* _What to produce_
Give again, verbatim, the lines between the line that contains "Write the bpy" and the line that contains "from mathutils import Vector, Matrix, noise", counting both ends. Pictures are excluded from the copy.

* _Record list_
*-*-*

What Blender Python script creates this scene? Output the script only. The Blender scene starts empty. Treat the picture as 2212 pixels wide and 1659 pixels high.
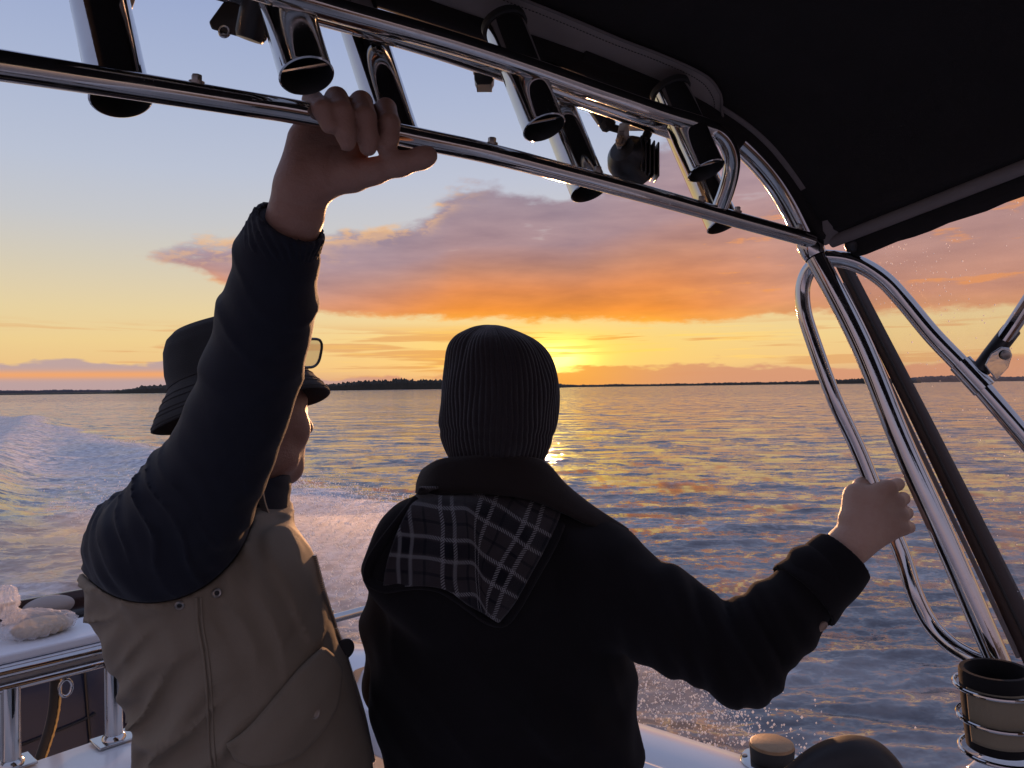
import bpy, math, random
import numpy as np
from mathutils import Vector, Matrix

# ------------------------------------------------------------------ camera, light, sky, exposure
SC = bpy.context.scene
COL = SC.collection
CH = 1.9                                   # eye height above the water
FPX, CX, CY = 1661.0, 1106.0, 829.5        # focal length and centre in photo pixels (2212 wide)
PITCH, ROLL = math.radians(0.22), math.radians(-0.73)
SUN_AZ, SUN_EL = math.radians(1.3), math.radians(2.6)

cam_data = bpy.data.cameras.new('camera')
cam = bpy.data.objects.new('camera', cam_data)
COL.objects.link(cam)
cam_data.sensor_width = 36.0
cam_data.lens = 36.0 * FPX / 2212.0
cam_data.clip_start, cam_data.clip_end = 0.02, 60000.0
CROT = Matrix.Rotation(math.pi / 2 + PITCH, 3, 'X') @ Matrix.Rotation(ROLL, 3, 'Z')
cam.matrix_world = Matrix.Translation((0, 0, CH)) @ CROT.to_4x4()
SC.camera = cam

sun_data = bpy.data.lights.new('sun', 'SUN')
sun_data.energy, sun_data.angle, sun_data.color = 3.6, math.radians(1.2), (1.0, 0.50, 0.24)
sun = bpy.data.objects.new('sun', sun_data)
COL.objects.link(sun)
SDIR = Vector((math.sin(SUN_AZ) * math.cos(SUN_EL), math.cos(SUN_AZ) * math.cos(SUN_EL), math.sin(SUN_EL)))
sun.rotation_euler = SDIR.to_track_quat('Z', 'Y').to_euler()

SC.view_settings.view_transform = 'Standard'
SC.view_settings.look = 'None'
SC.view_settings.exposure = 0.0
SC.view_settings.gamma = 1.0
SC.render.engine = 'CYCLES'
SC.cycles.use_denoising = True
SC.cycles.max_bounces = 6
SC.cycles.use_light_tree = False
SC.cycles.sample_clamp_indirect = 6.0
SC.cycles.caustics_reflective = False
SC.cycles.caustics_refractive = False

def lin(r, g=None, b=None):
    if g is None: r, g, b = r
    f = lambda c: (c / 255) / 12.92 if c <= 10 else (((c / 255) + 0.055) / 1.055) ** 2.4
    return (f(r), f(g), f(b))

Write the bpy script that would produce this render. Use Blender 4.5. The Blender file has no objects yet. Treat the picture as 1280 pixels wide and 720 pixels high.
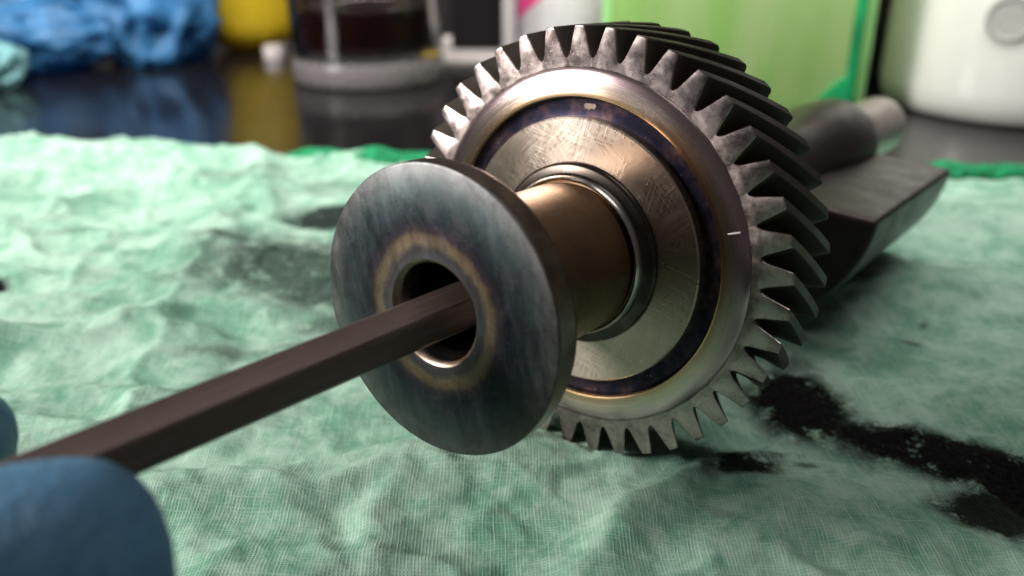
import bpy, bmesh, math, random
import numpy as np
from mathutils import Vector, Matrix, noise as mnoise

# ------------------------------------------------------------------ camera, world, light, exposure
# all lengths below are written in millimetres and scaled to metres once
S = 0.001
SC = bpy.context.scene
COL = SC.collection
PITCH = math.radians(23.5)
cam = bpy.data.cameras.new('camera')
camo = bpy.data.objects.new('camera', cam)
COL.objects.link(camo)
camo.location = (0, 0, 99.754 * S)
camo.rotation_euler = (math.radians(90) - PITCH, 0, 0)
cam.sensor_width = 36.0
cam.lens = 36.0 * 1100 / 1280
cam.clip_start = 0.005
cam.clip_end = 50
cam.dof.use_dof = True
cam.dof.focus_distance = 0.146
cam.dof.aperture_fstop = cam.lens / 2.45
SC.camera = camo

world = bpy.data.worlds.new('World')
SC.world = world
world.use_nodes = True
bg = world.node_tree.nodes['Background']
bg.inputs['Color'].default_value = (1.0, 0.93, 0.86, 1)
bg.inputs['Strength'].default_value = 0.062


def area(name, loc, aim, size, power, color=(1, 1, 1), size_y=None, spread=180):
    l = bpy.data.lights.new(name, 'AREA')
    l.energy = power
    l.color = color
    l.size = size * S
    l.spread = math.radians(spread)
    if size_y:
        l.shape = 'RECTANGLE'
        l.size_y = size_y * S
    else:
        l.shape = 'DISK'
    o = bpy.data.objects.new(name, l)
    COL.objects.link(o)
    o.location = Vector(loc) * S
    o.rotation_euler = (Vector(aim) - Vector(loc)).to_track_quat('-Z', 'Y').to_euler()
    return o


area('work_lamp', (-622, 34, 305), (10, 150, 30), 240, 8.2, (1.0, 0.965, 0.92))
area('back_row_fill', (20, 330, 430), (20, 620, 20), 700, 3.8, (1.0, 0.97, 0.94), 90, 125)  # unseen light added to brighten the bottles and jug at the back
area('overhead_fill', (260, 140, 900), (120, 160, 0), 500, 1.9, (1.0, 0.97, 0.93))  # added overhead fill that lifts the shaded cloth on the right

SC.view_settings.view_transform = 'Standard'
SC.view_settings.look = 'None'
SC.view_settings.exposure = 0.0
SC.view_settings.gamma = 1.0
SC.view_settings.use_curve_mapping = False
SC.cycles.max_bounces = 10
SC.cycles.use_denoising = True


# ------------------------------------------------------------------ helpers
def tag(o, label=None, cat=None, group=None, kind=None):
    for k, v in (('label', label), ('category', cat), ('group', group), ('kind', kind)):
        if v:
            o[k] = v
    return o


def link(name, me, mats, parent=None, loc=None, smooth=35):
    for m in (mats if isinstance(mats, (list, tuple)) else [mats]):
        me.materials.append(m)
    if smooth:
        me.shade_smooth()
        me.set_sharp_from_angle(angle=math.radians(smooth))
    o = bpy.data.objects.new(name, me)
    COL.objects.link(o)
    if parent:
        o.parent = parent
    if loc is not None:
        o.location = Vector(loc) * S
    return o


def empty(name, loc, label, cat, group=None):
    o = bpy.data.objects.new(name, None)
    o.empty_display_size = 0.01
    COL.objects.link(o)
    o.location = Vector(loc) * S
    return tag(o, label, cat, group)


def mesh(verts, faces, name='mesh'):
    me = bpy.data.meshes.new(name)
    me.from_pydata([tuple(c * S for c in v) for v in verts], [], faces)
    me.validate()
    bm = bmesh.new()
    bm.from_mesh(me)
    bmesh.ops.recalc_face_normals(bm, faces=bm.faces)
    bm.to_mesh(me)
    bm.free()
    return me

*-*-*

* _The solution_
Write the bpy script that would produce this render. Use Blender 4.5. The Blender file has no objects yet. Treat the picture as 1280 pixels wide and 720 pixels high.
import bpy, bmesh, math, random
import numpy as np
from mathutils import Vector, Matrix, noise as mnoise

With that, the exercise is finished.